Если вы посмотрите на следующую фразу, то там говорится:
«Целью этих переговоров партии судетских немцев с чехословацким правительством, в конце концов, является следующее: избежать вхождения в правительство», — обратите внимание на следующие слова: «расширением и постепенной конкретизацией требований».
«Имперский кабинет сам должен воздерживаться от выступлений перед правительством Праги или перед Лондоном и Парижем в качестве защитника», — обратите внимание на следующие слова: «или умиротворителя в отношении требований судетских немцев».
Политика, о которой я вам сейчас говорю, заключалась в руководстве деятельностью судетских немцев. Последние должны были избежать согласия с чехословацким правительством, избежать участия в чехословацком правительстве, а имперский кабинет, в свою очередь, должен был избегать положения, при котором он бы действовал как умиротворитель. Другими словами, благодаря вашему влиянию на судетских немцев вы предпринимали всяческие меры и делали все, что было в ваших силах, для того, чтобы никакое соглашение не было достигнуто ни в отношении этих трудностей, ни в отношении проблемы меньшинства. Разве это не так? Разве это не то, о чем вы говорили во время той беседы?
Риббентроп: Нет, это не соответствует действительности.
Файф: Дайте свое объяснение. Что же, по вашему, значили эти слова?

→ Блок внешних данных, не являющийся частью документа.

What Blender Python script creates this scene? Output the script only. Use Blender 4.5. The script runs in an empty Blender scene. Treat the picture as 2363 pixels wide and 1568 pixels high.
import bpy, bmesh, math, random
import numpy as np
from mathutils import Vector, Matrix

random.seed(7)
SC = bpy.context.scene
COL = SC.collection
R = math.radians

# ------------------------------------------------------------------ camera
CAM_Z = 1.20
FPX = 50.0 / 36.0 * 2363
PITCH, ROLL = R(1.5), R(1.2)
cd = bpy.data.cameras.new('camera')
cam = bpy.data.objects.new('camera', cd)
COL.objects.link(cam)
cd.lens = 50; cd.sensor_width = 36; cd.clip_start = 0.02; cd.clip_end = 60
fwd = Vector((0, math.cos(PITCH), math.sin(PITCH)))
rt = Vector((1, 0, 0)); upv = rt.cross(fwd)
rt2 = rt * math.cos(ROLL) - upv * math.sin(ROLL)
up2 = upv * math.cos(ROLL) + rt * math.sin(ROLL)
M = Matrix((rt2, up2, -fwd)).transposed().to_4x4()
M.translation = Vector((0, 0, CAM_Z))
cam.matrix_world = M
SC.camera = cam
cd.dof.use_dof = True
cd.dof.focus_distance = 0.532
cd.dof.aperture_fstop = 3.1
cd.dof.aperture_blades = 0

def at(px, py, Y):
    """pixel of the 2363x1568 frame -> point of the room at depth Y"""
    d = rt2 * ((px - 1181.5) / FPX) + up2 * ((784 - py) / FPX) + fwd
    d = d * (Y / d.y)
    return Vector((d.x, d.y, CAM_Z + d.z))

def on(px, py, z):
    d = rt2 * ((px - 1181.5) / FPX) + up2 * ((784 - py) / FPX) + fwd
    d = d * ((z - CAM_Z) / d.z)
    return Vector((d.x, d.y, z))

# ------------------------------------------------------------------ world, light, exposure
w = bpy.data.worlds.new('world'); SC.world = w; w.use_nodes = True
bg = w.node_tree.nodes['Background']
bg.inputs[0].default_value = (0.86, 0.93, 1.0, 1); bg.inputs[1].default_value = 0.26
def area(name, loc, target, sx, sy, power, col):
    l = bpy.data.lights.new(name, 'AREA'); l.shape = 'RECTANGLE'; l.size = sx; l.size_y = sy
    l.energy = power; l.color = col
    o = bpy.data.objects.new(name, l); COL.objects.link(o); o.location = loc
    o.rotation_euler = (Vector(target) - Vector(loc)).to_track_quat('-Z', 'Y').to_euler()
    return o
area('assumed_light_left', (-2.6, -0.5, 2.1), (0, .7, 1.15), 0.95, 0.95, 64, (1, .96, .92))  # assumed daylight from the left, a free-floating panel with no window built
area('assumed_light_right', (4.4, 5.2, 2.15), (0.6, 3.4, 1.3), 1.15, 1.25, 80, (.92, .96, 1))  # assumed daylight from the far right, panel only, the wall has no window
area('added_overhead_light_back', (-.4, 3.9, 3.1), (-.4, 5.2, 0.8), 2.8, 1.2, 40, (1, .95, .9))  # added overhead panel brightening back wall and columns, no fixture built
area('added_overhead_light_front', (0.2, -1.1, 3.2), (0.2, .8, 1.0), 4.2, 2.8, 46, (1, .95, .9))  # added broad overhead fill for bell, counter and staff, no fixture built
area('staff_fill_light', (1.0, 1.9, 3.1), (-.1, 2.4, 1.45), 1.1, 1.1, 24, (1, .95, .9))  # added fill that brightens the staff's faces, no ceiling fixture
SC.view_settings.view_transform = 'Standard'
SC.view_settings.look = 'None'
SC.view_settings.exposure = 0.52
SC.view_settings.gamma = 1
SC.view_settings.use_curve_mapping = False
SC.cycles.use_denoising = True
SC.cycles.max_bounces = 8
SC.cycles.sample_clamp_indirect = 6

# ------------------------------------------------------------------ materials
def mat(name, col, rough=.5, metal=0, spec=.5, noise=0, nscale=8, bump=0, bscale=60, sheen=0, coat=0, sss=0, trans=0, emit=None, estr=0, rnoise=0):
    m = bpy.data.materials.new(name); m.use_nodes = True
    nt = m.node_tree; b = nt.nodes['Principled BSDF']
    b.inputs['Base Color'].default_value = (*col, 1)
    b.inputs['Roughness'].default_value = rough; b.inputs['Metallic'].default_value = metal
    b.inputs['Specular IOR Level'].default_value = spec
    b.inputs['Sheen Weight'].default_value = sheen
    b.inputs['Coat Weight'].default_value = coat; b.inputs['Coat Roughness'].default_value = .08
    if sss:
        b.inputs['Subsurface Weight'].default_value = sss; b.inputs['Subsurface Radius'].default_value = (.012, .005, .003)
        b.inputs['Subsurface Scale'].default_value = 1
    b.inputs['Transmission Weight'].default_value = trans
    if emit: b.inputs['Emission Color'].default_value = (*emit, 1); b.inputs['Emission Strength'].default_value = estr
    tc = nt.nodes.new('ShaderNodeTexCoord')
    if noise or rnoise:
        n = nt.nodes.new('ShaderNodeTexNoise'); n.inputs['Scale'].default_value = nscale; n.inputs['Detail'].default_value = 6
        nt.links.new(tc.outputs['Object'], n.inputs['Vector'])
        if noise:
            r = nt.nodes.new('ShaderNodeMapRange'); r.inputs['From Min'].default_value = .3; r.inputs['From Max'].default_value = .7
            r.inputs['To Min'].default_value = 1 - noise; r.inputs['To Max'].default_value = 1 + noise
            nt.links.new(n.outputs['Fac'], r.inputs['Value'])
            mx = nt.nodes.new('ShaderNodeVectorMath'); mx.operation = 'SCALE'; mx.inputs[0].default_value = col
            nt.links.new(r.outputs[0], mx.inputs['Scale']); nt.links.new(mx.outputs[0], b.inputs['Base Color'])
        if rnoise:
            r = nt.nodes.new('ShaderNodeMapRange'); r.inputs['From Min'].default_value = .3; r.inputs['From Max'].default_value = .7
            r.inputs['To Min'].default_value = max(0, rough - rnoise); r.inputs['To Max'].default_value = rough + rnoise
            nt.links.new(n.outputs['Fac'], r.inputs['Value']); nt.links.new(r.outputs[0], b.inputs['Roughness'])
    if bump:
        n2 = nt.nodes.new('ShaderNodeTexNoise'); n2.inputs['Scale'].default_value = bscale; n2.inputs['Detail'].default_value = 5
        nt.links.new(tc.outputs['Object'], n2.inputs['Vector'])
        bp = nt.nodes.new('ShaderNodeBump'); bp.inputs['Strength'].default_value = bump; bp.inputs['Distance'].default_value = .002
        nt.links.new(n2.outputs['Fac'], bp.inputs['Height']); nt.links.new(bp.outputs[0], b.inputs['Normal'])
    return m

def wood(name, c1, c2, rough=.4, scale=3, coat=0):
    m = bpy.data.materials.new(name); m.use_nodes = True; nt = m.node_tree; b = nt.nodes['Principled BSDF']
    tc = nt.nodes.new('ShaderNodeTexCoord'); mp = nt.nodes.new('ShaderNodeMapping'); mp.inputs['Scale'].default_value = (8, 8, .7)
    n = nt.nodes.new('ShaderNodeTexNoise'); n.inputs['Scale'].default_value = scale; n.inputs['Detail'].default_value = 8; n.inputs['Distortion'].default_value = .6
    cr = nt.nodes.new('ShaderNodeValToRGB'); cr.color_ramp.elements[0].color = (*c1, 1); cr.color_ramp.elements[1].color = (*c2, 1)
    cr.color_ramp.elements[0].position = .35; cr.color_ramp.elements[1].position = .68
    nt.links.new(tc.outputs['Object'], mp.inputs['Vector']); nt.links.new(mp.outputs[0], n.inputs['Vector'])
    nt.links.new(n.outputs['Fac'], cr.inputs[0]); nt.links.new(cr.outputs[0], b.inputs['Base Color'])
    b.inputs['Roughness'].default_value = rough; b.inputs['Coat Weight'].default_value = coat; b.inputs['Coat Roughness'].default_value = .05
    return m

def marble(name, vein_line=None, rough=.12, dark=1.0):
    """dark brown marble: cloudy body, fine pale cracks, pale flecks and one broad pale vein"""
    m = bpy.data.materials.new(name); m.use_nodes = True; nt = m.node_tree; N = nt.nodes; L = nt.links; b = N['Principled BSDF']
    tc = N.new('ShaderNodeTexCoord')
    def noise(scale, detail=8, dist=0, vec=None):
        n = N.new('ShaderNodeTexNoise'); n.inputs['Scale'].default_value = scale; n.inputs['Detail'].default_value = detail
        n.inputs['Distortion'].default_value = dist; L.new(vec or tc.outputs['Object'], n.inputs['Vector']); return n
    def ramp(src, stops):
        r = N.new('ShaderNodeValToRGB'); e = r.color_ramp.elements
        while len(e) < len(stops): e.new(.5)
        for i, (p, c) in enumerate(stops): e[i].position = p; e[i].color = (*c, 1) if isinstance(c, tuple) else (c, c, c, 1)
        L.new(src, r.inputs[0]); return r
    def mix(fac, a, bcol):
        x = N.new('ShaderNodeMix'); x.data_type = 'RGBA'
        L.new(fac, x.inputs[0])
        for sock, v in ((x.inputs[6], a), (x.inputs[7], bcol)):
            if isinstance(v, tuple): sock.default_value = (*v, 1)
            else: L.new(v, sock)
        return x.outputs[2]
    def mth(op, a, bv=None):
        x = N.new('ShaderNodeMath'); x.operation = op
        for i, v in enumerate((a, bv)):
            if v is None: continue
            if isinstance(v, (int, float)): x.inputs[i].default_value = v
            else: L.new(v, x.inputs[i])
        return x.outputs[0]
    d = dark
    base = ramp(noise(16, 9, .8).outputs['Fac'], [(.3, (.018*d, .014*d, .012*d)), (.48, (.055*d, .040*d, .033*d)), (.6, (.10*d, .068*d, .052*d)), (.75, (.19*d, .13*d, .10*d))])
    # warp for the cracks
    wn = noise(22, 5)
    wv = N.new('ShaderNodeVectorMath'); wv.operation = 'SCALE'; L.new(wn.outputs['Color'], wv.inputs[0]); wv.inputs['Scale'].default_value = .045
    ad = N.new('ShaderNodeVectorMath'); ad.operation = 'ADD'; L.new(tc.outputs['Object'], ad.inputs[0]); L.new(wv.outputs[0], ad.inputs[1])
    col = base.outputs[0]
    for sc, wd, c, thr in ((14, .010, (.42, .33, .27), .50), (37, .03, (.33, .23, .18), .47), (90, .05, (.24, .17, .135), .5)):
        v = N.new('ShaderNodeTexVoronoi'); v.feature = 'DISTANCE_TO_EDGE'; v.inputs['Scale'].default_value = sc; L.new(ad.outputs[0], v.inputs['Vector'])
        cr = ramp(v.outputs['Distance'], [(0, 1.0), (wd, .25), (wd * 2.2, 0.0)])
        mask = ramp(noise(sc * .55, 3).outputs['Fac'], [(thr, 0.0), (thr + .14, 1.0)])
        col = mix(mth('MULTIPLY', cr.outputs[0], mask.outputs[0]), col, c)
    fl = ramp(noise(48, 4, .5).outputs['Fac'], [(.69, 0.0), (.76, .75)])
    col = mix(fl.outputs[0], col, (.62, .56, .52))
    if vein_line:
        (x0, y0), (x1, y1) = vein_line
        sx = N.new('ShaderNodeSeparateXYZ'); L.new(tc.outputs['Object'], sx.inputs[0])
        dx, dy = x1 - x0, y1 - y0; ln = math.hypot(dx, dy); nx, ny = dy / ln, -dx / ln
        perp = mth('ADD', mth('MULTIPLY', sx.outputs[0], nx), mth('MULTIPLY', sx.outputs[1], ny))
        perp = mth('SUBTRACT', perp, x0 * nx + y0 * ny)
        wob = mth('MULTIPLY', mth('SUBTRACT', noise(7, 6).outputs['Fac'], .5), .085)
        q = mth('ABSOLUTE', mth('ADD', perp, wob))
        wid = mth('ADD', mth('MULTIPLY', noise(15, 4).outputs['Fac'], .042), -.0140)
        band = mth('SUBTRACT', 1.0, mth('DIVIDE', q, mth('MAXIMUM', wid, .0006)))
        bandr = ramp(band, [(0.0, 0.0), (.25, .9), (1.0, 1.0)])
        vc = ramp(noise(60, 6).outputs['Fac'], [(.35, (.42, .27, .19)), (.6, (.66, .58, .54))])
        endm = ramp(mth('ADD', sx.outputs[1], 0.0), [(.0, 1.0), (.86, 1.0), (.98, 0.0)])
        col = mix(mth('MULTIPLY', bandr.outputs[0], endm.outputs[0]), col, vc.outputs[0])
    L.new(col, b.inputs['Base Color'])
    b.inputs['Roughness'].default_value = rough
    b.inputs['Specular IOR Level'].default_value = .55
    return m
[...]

Риббентроп: Я пригласил Конрада Генлейна для того, чтобы сказать, что проблема судетских немцев должна назревать постепенно и без эксцессов. Требования судетских немцев уже тогда были большими. Они хотели присоединиться к империи. Это оставалось невысказанным или, в некоторых случаях, открыто высказывалось. Такое разрешение вопроса казалось мне опасным, и мне казалось, что надо это как-то взять в свои руки, ибо иначе это могло привести к войне.